Called Be My Baby, the report followed Jessica Bohne of Cleveland last fall as she chose adoptive parents for her soon-to-be-born son.

Jessica, now 17 and an 11th-grader at John Marshall High School, was "pregnant by a boy her parents didn't approve of," Be My Baby notes. But her decision to give up her son for adoption was based more on what she might be able to provide him.

"I wasn't financially ready," she told Walters in the interview. "I don't want him to be lacking anything that he wants or needs. I want him to have basically the perfect life."

At the same time, she wanted to be part of that life, to have an ongoing, open relationship with him and the family who would take him in. That put her in the position of being "judge and jury in an extraordinary competition," the special declared. "Kind of playing God," Jessica herself said.

At her mercy in the show are five couples: Karen and Tab Brown of Canton, Kathy and Steve Fellinger of Kirtland, Daniel and Tina McKeen of Hinckley Township, Steve and Joyce Strasser of Akron and Matt and Beth Trnka of Brunswick.

The program shows each couple being interviewed by representatives of A Child's Waiting, the Fairlawn agency that handled the adoption, with Jessica present. Three couples are eliminated in the first round, one for simply using the wrong words to describe Jessica's role in the post-adoption family.

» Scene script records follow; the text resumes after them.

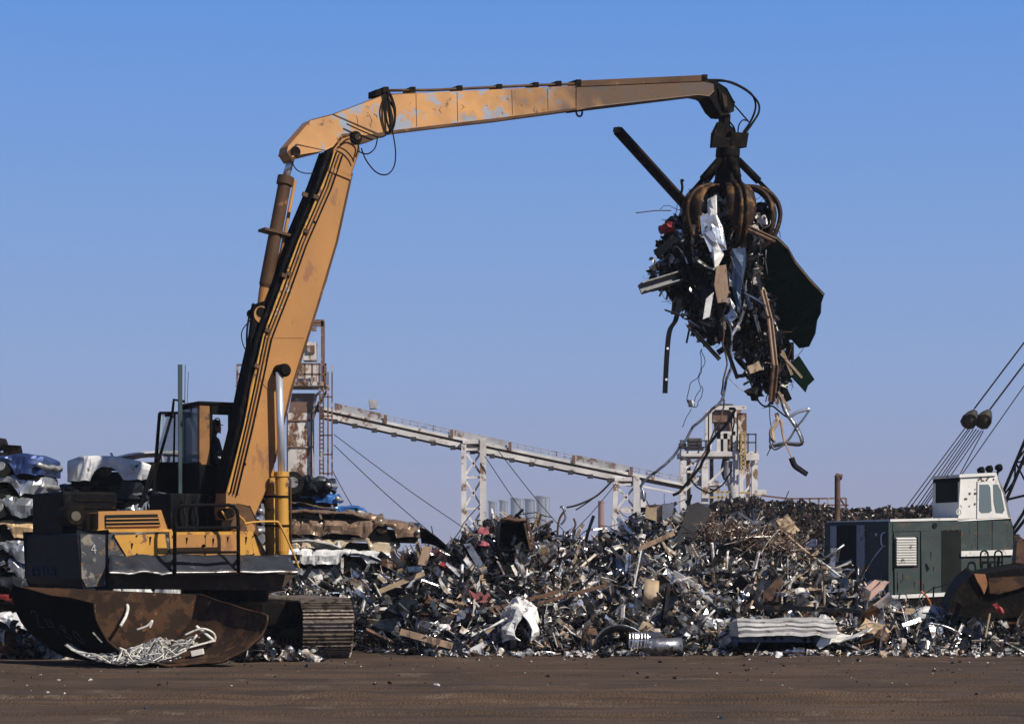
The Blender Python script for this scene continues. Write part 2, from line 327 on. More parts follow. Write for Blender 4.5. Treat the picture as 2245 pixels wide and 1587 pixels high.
# engine hood with its dark louvred mouth
hd = EP('engine_hood', [(218, 1123), (352, 1120), (371, 1168), (218, 1168)], .95, -.3, 'boom', bevel=.02)
EP('hood_mouth', [(231, 1129), (345, 1127), (352, 1153), (232, 1154)], .975, .95, 'greendk', hd, .004)
for k in range(3): EP('hood_louvre', [(233, 1136+k*8), (347+k*2, 1134+k*8), (347+k*2, 1136.5+k*8), (233, 1138.5+k*8)], 1.0, .976, 'boom', hd, 0)
EP('hood_sill', [(214, 1160), (376, 1160), (380, 1169), (214, 1170)], 1.05, .0, 'yellow', hd, .01)
# step frame
stp = MB().tube([P_(x, y, 2.0) for x, y in [(383, 1262), (383, 1130), (385, 1117), (391, 1110), (400, 1107), (503, 1107), (512, 1110), (519, 1119), (522, 1134), (523, 1262)]], .034, 10).build('access_ladder', M['black'], ex, True)
for y in (1157, 1211, 1258): MB().bar(P_(383, y, 2.0), P_(523, y-1, 2.0), .09, .05).build('ladder_rung', M['black'], stp, bevel=.01)
MB().bar(P_(523, 1226, 2.0), P_(523, 1226, 1.5), .05).bar(P_(383, 1226, 2.0), P_(383, 1226, 1.5), .05).build('ladder_bracket', M['black'], stp)
hr = hb([(536, 1148), (560, 1144), (604, 1143), (612, 1148), (625, 1172), (640, 1205), (656, 1247)], 1.5, .022, 'handrail', m='yellow')
# pedestal and clutter below the cab
pd = MB(); E.box(pd, -1.0, .75, -1.5, -.35, 2.25, E.z(440, 1082, -.4)); pd.build('cab_riser', M['black'], ex, bevel=.03)
for x in (405, 430, 455): hb([(x, 1165), (x+3, 1140), (x-2, 1115), (x+6, 1085)], -.2, .03)
for i, (x, y, s) in enumerate([(500, 1125, .1), (515, 1150, .12), (492, 1150, .1), (528, 1158, .09)]):
    c = P_(x, y, .75); MB().tube([c-E.n*.3, c+E.n*.1], s, 12).build('swivel_fitting', M['stickend'] if i % 2 else M['grime'], ex)
for a, b in (((497, 1160), (486, 1120)), ((507, 1165), (520, 1130)), ((540, 1160), (522, 1128))): hb([a, ((a[0]+b[0])/2+6, (a[1]+b[1])/2), b], .8, .02, m='yellow')
lg = EP('boom_bracket', [(492, 1170), (500, 1120), (520, 1105), (548, 1110), (560, 1135), (566, 1172)], .62, .44, 'stickend')
lg2 = EP('boom_bracket', [(492, 1170), (500, 1120), (520, 1105), (548, 1110), (560, 1135), (566, 1172)], -.44, -.62, 'stickend')
c = P_(548, 1158, .62); MB().tube([c-E.n*1.25, c+E.n*.05], .09, 16).build('boom_foot_pin', M['boom'], ex)

# boom
BV = .4
face = [(771, 300), (786, 316), (788, 332), (772, 376), (756, 455), (739, 530), (716, 615), (697, 670), (680, 718), (659, 790), (640, 850), (602, 1014), (580, 1080), (554, 1140), (530, 1155), (500, 1150), (494, 1120), (498, 1079), (535, 932), (551, 850), (577, 735), (612, 640), (654, 528), (700, 420), (724, 365), (733, 330), (750, 302)]
bm_ = EP('boom', face, BV, -.14, 'boom', bevel=.02)
# edge strip, seams, collar and bosses
EP('edge_strip', [(733, 331), (738, 331), (726, 372), (660, 528), (618, 640), (583, 738), (557, 850), (541, 932), (505, 1079), (498, 1079), (535, 932), (551, 850), (577, 735), (612, 640), (654, 528), (721, 370)], BV+.018, BV, 'yellow', bm_, 0)
EP('weld_band', [(724, 366), (771, 386), (769, 394), (721, 374)], BV+.03, BV, 'boom', bm_, .01)
EP('weld_band', [(577, 738), (668, 738), (667, 741), (576, 741)], BV+.01, BV, 'boom', bm_, .002)
EP('front_flange', [(772, 380), (774, 381), (741, 532), (699, 672), (661, 792), (642, 852), (604, 1014), (601, 1014), (638, 850), (657, 790), (695, 670), (737, 530), (767, 394)], BV+.015, BV, 'stickend', bm_, 0)
c = P_(780, 302, BV); MB().tube([c-E.n*.6, c+E.n*.02, c+E.n*.06], [.13, .13, .1], 24).build('pivot_pin', M['grime'], bm_); MB().tube([c+E.n*.06, c+E.n*.09], .06, 16).build('pivot_cap', M['grapple'], bm_)
c = P_(603, 822, BV); MB().tube([c, c+E.n*.012], .32, 40).build('cylinder_boss_plate', M['boom'], bm_)
c = P_(611, 814, BV); MB().tube([c, c+E.n*.3, c+E.n*.36], [.13, .13, .09], 24).build('cylinder_pin', M['grime'], bm_)
c = P_(536, 1017, BV); MB().tube([c, c+E.n*.02], .03, 12).build('grease_port', M['black'], bm_)
c = P_(689, 487, BV); MB().tube([c, c+E.n*.01], .025, 12).build('grease_port', M['black'], bm_)
# rear face ducting (black pipes on the boom's back)
edge = [(733, 331), (706, 405), (654, 528), (612, 640), (577, 735), (551, 850), (535, 932), (498, 1079)]
for k, v in enumerate((.32, .2, .08, -.04)):
    pts = [P_(x, y, BV)-E.n*(BV-v)+Vector((-.07, 0, .0)) for x, y in edge]; MB().tube(pts, .055, 8).build('hydraulic_pipe', M['black'], bm_, True)
bk = MB(); pl = [P_(x, y, BV) for x, y in edge]
bk.grid([[p-E.n*.0+Vector((-.012, 0, 0)), p-E.n*.54+Vector((-.012, 0, 0))] for p in pl]); bk.build('back_plate', M['black'], bm_, thick=.02)
for off, r_ in ((5, .016), (12, .012), (19, .014)): MB().tube([P_(x+off+(2 if i % 2 else 0), y+off*.4, BV+.035) for i, (x, y) in enumerate(edge)], r_, 6).build('grease_line', M['grime'] if off != 12 else M['stickend'], bm_, True)
for x, y in ((692, 430), (671, 505), (632, 598), (622, 602), (586, 722), (668, 425), (563, 800)):
    MB().bar(P_(x-5, y, BV+.03), P_(x+6, y+4, BV+.03), .05, .08).build('pipe_clamp', M['stickend'], bm_)
chips = MB()
rng = random.Random(11)
for k in range(26):
    cx, cy = (606+rng.gauss(0, 3), 690-k*1.3) if k < 14 else (628+rng.gauss(0, 3), 640-(k-14)*1.4)
    chips.bar(P_(cx-1.5, cy, BV+.005), P_(cx+rng.uniform(.5, 3), cy+rng.uniform(-2, 2), BV+.005), .02, .012)
chips.build('chipped_paint', M['pwhite2'], bm_)

# boom cylinders
for v, dx, top in ((.62, 0, 1), (.14, -24, 0)):
    A = P_(620+dx, 1216, v); B = P_(612+dx*.25, 816, v if top else v-.1); mid = P_(617+dx, 1034, v)
    MB().tube([A, A.lerp(mid, .05), A.lerp(mid, .94), A.lerp(mid, .94), mid], [.11, .125, .125, .15, .15], 20).build('boom_cylinder', M['yellow'], ex, False, .004)
    MB().tube([mid, B], .07, 16).build('cylinder_rod', M['chrome'], ex, True)
    MB().tube([A+E.h*.17+Vector((0, 0, .1)), mid+E.h*.19-Vector((0, 0, .15)), mid+E.h*.1-Vector((0, 0, .06))], .025, 6).build('cylinder_pipe', M['stickend'], ex, True)
    for t in (.35, .7): q = A.lerp(mid, t); MB().tube([q-Vector((0, 0, .02)), q+Vector((0, 0, .02))], .14, 18).build('cylinder_band', M['grime'], ex)
ft = MB(); ft.bar(P_(560, 1222, .2), P_(636, 1222, .2), 1.0, .12); ft.build('cylinder_mount', M['grime'], ex, bevel=.03)
# stick cylinder
A = P_(572, 683, 0); mid = P_(627, 388, 0); B = P_(641, 338, 0)
sc_ = MB().tube([A.lerp(mid, .13), A.lerp(mid, .2), A.lerp(mid, .94), A.lerp(mid, .94), mid], [.07, .135, .13, .165, .165], 20).build('stick_cylinder', M['stickend'], ex)
MB().tube([A, A.lerp(mid, .17)], [.09, .12], 16).build('cylinder_eye', M['boom'], sc_)
MB().tube([mid, B], .075, 16).build('rod', M['chrome'], sc_, True)
MB().tube([A.lerp(mid, .22)+E.h*.19, mid+E.h*.2-Vector((0, 0, .05))], .035, 8).build('pipe', M['boom'], sc_, True)
q = A.lerp(mid, .58); MB().bar(q-E.h*.3+Vector((0, 0, .05)), q+E.h*.3-Vector((0, 0, .05)), .34, .05).build('clamp', M['stickend'], sc_)
EP('cylinder_lug', [(556, 668), (580, 662), (592, 680), (600, 720), (560, 800), (545, 830), (548, 740)], .2, .12, 'black', bm_); EP('cylinder_lug', [(556, 668), (580, 662), (592, 680), (600, 720), (560, 800), (545, 830), (548, 740)], -.12, -.2, 'black', bm_)
c = P_(572, 683, .24); MB().tube([c-E.n*.5, c+E.n*.02], .09, 18).build('lug_pin', M['grime'], bm_)
c = P_(574, 690, .22); MB().tube([c-E.n*.02, c+E.n*.01], .17, 18).build('lug_ring', M['boom'], bm_)
hb([(556, 665), (545, 700), (541, 750), (548, 830)], .1, .022); hb([(551, 700), (531, 725), (533, 755), (552, 790)], .1, .012)

# stick
SV = .33
sp = [(628, 335), (631, 320), (681, 263), (730, 250), (843, 207), (950, 205), (1270, 190), (1545, 178), (1563, 186), (1566, 200), (1554, 212), (1530, 209), (1300, 235), (1100, 262), (950, 279), (862, 290), (820, 305), (795, 312), (768, 296), (750, 296), (738, 312), (730, 322), (711, 331), (654, 343), (640, 351)]
def cut(x):                                            # the paint is grimy brown beyond here
    return x
left = [(628, 335), (631, 320), (681, 263), (730, 250), (843, 207), (950, 205), (1263, 190.3), (1263, 240), (1100, 262), (950, 279), (862, 290), (820, 305), (795, 312), (768, 296), (750, 296), (738, 312), (730, 322), (711, 331), (654, 343), (640, 351)]
right = [(1263, 190.3), (1545, 178), (1563, 186), (1566, 200), (1554, 212), (1530, 209), (1300, 235), (1263, 240)]
def grimed(m):                       # old grease thickening towards the tip
    t = m.node_tree; b = t.nodes['Principled BSDF']; src = b.inputs['Base Color'].links[0].from_socket; tc_ = [n for n in t.nodes if n.type == 'TEX_COORD'][0]
    sx = t.nodes.new('ShaderNodeSeparateXYZ'); t.links.new(tc_.outputs['Object'], sx.inputs[0]); nz = t.nodes.new('ShaderNodeTexNoise'); nz.inputs['Scale'].default_value = 1.7; nz.inputs['Detail'].default_value = 8; t.links.new(tc_.outputs['Object'], nz.inputs[0])
    ad = t.nodes.new('ShaderNodeMath'); ad.operation = 'MULTIPLY_ADD'; ad.inputs[1].default_value = 4.; t.links.new(nz.outputs[0], ad.inputs[0]); t.links.new(sx.outputs[0], ad.inputs[2])
    mr = t.nodes.new('ShaderNodeMapRange'); x0 = P_(1120, 230, SV).x-E.o.x; mr.inputs[1].default_value = x0+1.3; mr.inputs[2].default_value = x0+3.8; mr.inputs[4].default_value = .93; t.links.new(ad.outputs[0], mr.inputs[0])
    mx = t.nodes.new('ShaderNodeMix'); mx.data_type = 'RGBA'; t.links.new(mr.outputs[0], mx.inputs[0]); t.links.new(src, mx.inputs[6]); mx.inputs[7].default_value = (.062, .034, .019, 1); t.links.new(mx.outputs[2], b.inputs['Base Color'])
grimed(M['stick'])
stk = EP('stick', left, SV, -.04, 'stick', bevel=.02)
EP('stick_end', right, SV+.001, -.042, 'stick', stk, .02)
EP('seam', [(729, 251), (731, 250), (829, 292), (826, 294)], SV+.012, SV, 'stickend', stk, 0)
EP('rim_plate', [(628, 335), (650, 316), (715, 330), (654, 343), (640, 351)], SV+.02, SV, 'stickend', stk, .006)
EP('rim_plate', [(652, 320), (708, 331), (654, 340), (640, 345)], SV+.035, SV+.02, 'stick', stk, .006)
c = P_(647, 333, SV); MB().tube([c-E.n*.42, c+E.n*.04], .1, 20).build('rod_pin', M['grime'], stk)
EP('edge_flange', [(738, 312), (750, 294), (768, 292), (800, 297), (862, 286), (1100, 258), (1263, 237), (1263, 241), (1100, 264), (862, 292), (820, 307), (790, 315), (768, 298), (752, 298), (742, 314)], SV+.02, SV, 'stickend', stk, 0)
for v, m_ in ((.27, 'stickend'), (.19, 'stickend'), (.1, 'stickend'), (.02, 'grime')):
    MB().tube([P_(x, y, v) for x, y in [(838, 199), (950, 198), (1180, 187), (1270, 184)]], .03, 8).build('top_pipe', M[m_], stk, True)
EP('pipe_duct', [(1262, 178), (1550, 165), (1552, 179), (1262, 191)], .3, .0, 'stickend', stk, .01)
c = P_(1543, 172, .3); MB().tube([c, c+E.n*.02], .04, 12).build('duct_port', M['black'], stk)
for x, y in ((846, 197), (829, 203), (905, 197), (1008, 194), (1095, 191), (1175, 187), (1225, 184), (1268, 181), (1545, 170)):
    EP('pipe_clamp', [(x-5, y-6), (x+6, y-6), (x+6, y+7), (x-5, y+7)], .32, -.02, 'grime', stk, .004)
c = P_(1270, 247, 0); tb = [c+E.h*(.075*math.cos(t))+Vector((0, 0, .085*math.sin(t))) for t in np.linspace(0, 2*math.pi, 15)]
MB().tube(tb, .022, 7).build('lifting_eye', M['stickend'], stk, True)
EP('stick_nose', [(1548, 180), (1568, 180), (1592, 194), (1609, 225), (1607, 243), (1596, 252), (1582, 251), (1570, 241), (1556, 216), (1545, 209)], .2, -.2, 'grapdark', stk, .03)
EP('nose_plate', [(1575, 192), (1590, 198), (1604, 226), (1600, 242), (1588, 240), (1578, 215)], .25, .2, 'grime', stk, .01)
EP('nose_rib', [(1583, 205), (1592, 212), (1596, 232), (1590, 236)], .28, .25, 'grapple', stk, .01)
rng = random.Random(21)
for k in range(5):                                    # scrapes and grease runs down the flank
    x = rng.uniform(690, 1240); yt = 262-(x-690)*.1; yt = max(yt, 262-(x-690)*.35 if x < 850 else 208); ln = rng.uniform(10, 34)
    MB().tube([P_(x, yt, SV+.001), P_(x+rng.uniform(-5, 9), yt+ln*.5, SV+.003), P_(x+rng.uniform(-8, 14), yt+ln, SV+.001)], [.003, .007, .003], 4).build('scrape', M['stickend'], stk)
for x in (912, 1002, 1122, 1200): MB().bar(P_(x, 206-(x-912)*.04, SV+.002), P_(x+1.5, 278-(x-912)*.125, SV+.002), .012, .008).build('weld_seam', M['stickend'], stk)
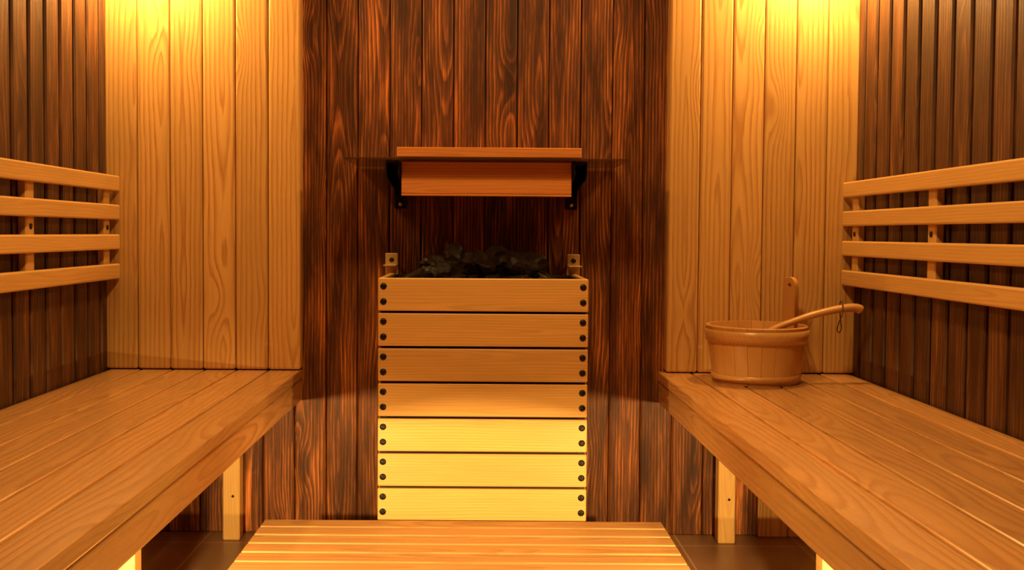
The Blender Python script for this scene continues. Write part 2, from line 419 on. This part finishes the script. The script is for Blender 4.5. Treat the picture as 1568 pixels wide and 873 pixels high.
# ------------------------------------------------------------------ ladle
e = empty('wooden_ladle')
b=B()
ctrl=[(.675,2.63,.555),(.715,2.632,.578),(.751,2.634,.597),(.80,2.637,.615),(.843,2.64,.629),(.90,2.645,.642),(.935,2.648,.647),(.957,2.65,.646),(.970,2.651,.640)]
def cat(P,m=6):
    out=[]
    for i in range(len(P)-1):
        p0,p1,p2,p3=[Vector(P[max(0,min(len(P)-1,i+k))]) for k in (-1,0,1,2)]
        for j in range(m):
            t=j/m; out.append(.5*((2*p1)+(-p0+p2)*t+(2*p0-5*p1+4*p2-p3)*t*t+(-p0+3*p1-3*p2+p3)*t**3))
    out.append(Vector(P[-1])); return out
pts=cat(ctrl); N=len(pts)
rad=[.009+.0062*(i/N)**1.3 for i in range(N)]; rad[-1]=.005; rad[-2]=.0110; rad[-3]=.0138
b.tube(pts,rad,16,0,.8)
prof=[(.0001,-.028),(.018,-.024),(.030,-.012),(.034,.0),(.0315,.0),(.027,-.011),(.016,-.020),(.0001,-.023)]
b.lathe(prof,(.648,2.628,.556),32)
b.obj('ladle_body',[PAILW],e)
b=B()
lp=[Vector((.915,2.634,.646)),Vector((.912,2.626,.632)),Vector((.905,2.63,.612)),Vector((.902,2.634,.592)),Vector((.909,2.636,.585)),Vector((.914,2.638,.597)),Vector((.914,2.645,.615)),Vector((.916,2.655,.630)),Vector((.917,2.664,.645)),Vector((.917,2.657,.662)),Vector((.916,2.641,.662)),Vector((.915,2.632,.650))]
pp=cat(lp,5); b.tube(pp,[.0014]*len(pp),8,0,1,Vector((.3,.2,.9)))
b.obj('hanging_cord',[LEATHER],e)

# ------------------------------------------------------------------ lamps
def light(kind,name,loc,e,col,size=.03,parent=None,rot=None,**kw):
    l=bpy.data.lights.new(name,kind); l.energy=e; l.color=col
    if kind=='AREA':
        l.shape='DISK'; l.size=size
    else: l.shadow_soft_size=size
    for k,v in kw.items(): setattr(l,k,v)
    o=bpy.data.objects.new(name,l); S.collection.objects.link(o); o.location=loc
    if rot: o.rotation_euler=rot
    if parent: o.parent=parent
    return o
WARM=(1.0,.61,.20)
for X in (-.88,.88):
    e=empty('wall_lamp'); b=B(); LY=YP-.12
    b.lathe([(.0001,0),(.04,0),(.04,-.015),(.0001,-.015)],(X,YP-.001,1.74),32,0,axis='Y')
    b.tube([(X,YP-.015,1.74),(X,YP-.06,1.742),(X,LY,1.745)],[.008]*3,12)
    b.lathe([(.018,.01),(.02,.03),(.0001,.035),(.0001,.03),(.016,.026),(.045,-.04),(.048,-.04)],(X,LY,1.70),32,0)
    b.obj('fixture',[BLACK],e)
    b=B(); b.lathe([(.0001,.022),(.012,.015),(.02,0),(.022,-.015),(.015,-.03),(.0001,-.036)],(X,LY,1.70),24); b.obj('bulb',[BULB],e)
    light('POINT','lamp_light',(X,LY,1.60),25,WARM,.05,e)
e=empty('ceiling_lamp'); b=B(); b.lathe([(.0001,0),(.15,0),(.15,-.03),(.14,-.035),(.0001,-.035)],(0,1.4,H-.0005),48); b.obj('fixture',[BULB],e)
light('AREA','lamp_light',(0,1.4,H-.05),24,WARM,.28,e)
for X in (-.60,.60):
    e=empty('under_bench_light'); b=B()
    b.lathe([(.0001,0),(.035,0),(.035,-.03),(.0001,-.03)],(X,1.60,.427),32); b.obj('fixture',[BLACK],e)
    dirv=(Vector((X*.6,2.6,.30))-Vector((X,1.60,.357))).normalized()
    light('SPOT','lamp_light',(X,1.60,.357),52,(1.0,.68,.24),.012,e,dirv.to_track_quat('-Z','Y').to_euler(),spot_size=math.radians(125),spot_blend=.6)

w=bpy.data.worlds.new('World'); S.world=w; w.use_nodes=True
w.node_tree.nodes['Background'].inputs[0].default_value=(.02,.01,.005,1); w.node_tree.nodes['Background'].inputs[1].default_value=.3

# ------------------------------------------------------------------ camera
cd=bpy.data.cameras.new('camera'); cam=bpy.data.objects.new('camera',cd); S.collection.objects.link(cam); S.camera=cam
cd.sensor_width=36; cd.lens=36*1600/1568; cd.clip_start=.01
cd.shift_x=(784-736)/1568; cd.shift_y=-20.8/1568
cam.matrix_world=Matrix.Translation((0,0,.83))@Matrix.Rotation(math.radians(90-2.1),4,'X')@Matrix.Rotation(math.radians(.4),4,'Z')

Then comes a second round of interviews and, at last, the McKeens are chosen. Once that drama is done, the program maintains the tension as Jessica gives birth and must decide finally whether to turn over the child to the McKeens.

Finally, there are follow-up segments showing how Jessica and the McKeens are dealing with the adoption.

It is hard not to be moved by the moment when Jessica signs the adoption papers. The show even finds happy endings for the other couples. The Trnkas, for example, were chosen as adoptive parents by another mother on the same day they were turned down by Jessica.

But there are still all the disturbing trappings of reality TV, even game-show jargon.

One would-be parent likens the selection process to The Bachelor. Part of the decision is based on what the show calls "a lightning round."

There has already been criticism aimed at ABC and A Child's Waiting for a show that one online critic summed up as "a contest." The McKeens have a similar concern about the way the show is being promoted.

"We aren't happy with the way they make it seem like a competition," Tina McKeen said Tuesday.

Beth Trnka also saw similarities to a reality show as the adoption interviews were going on, and felt that this was "definitely not the normal process."

At the same time, she said that when an adoption involves more than one couple, there are aspects of a reality game. "You are trying to sell yourself," she said. "There is a competition, and there is a prize at the end."

Jennifer Bessemer-Marando, co-founder of A Child's Waiting, said some children attract more adoption interest than others.

Newborns from young healthy white mothers who have parents who don't want to help raise a child.

Is there anything more desirable these days?

Some might call this a contest, some might call this coercion, some might call this the potential for good television ratings, I call this type of "adoption promotion" or agency advertising absolutely sickening.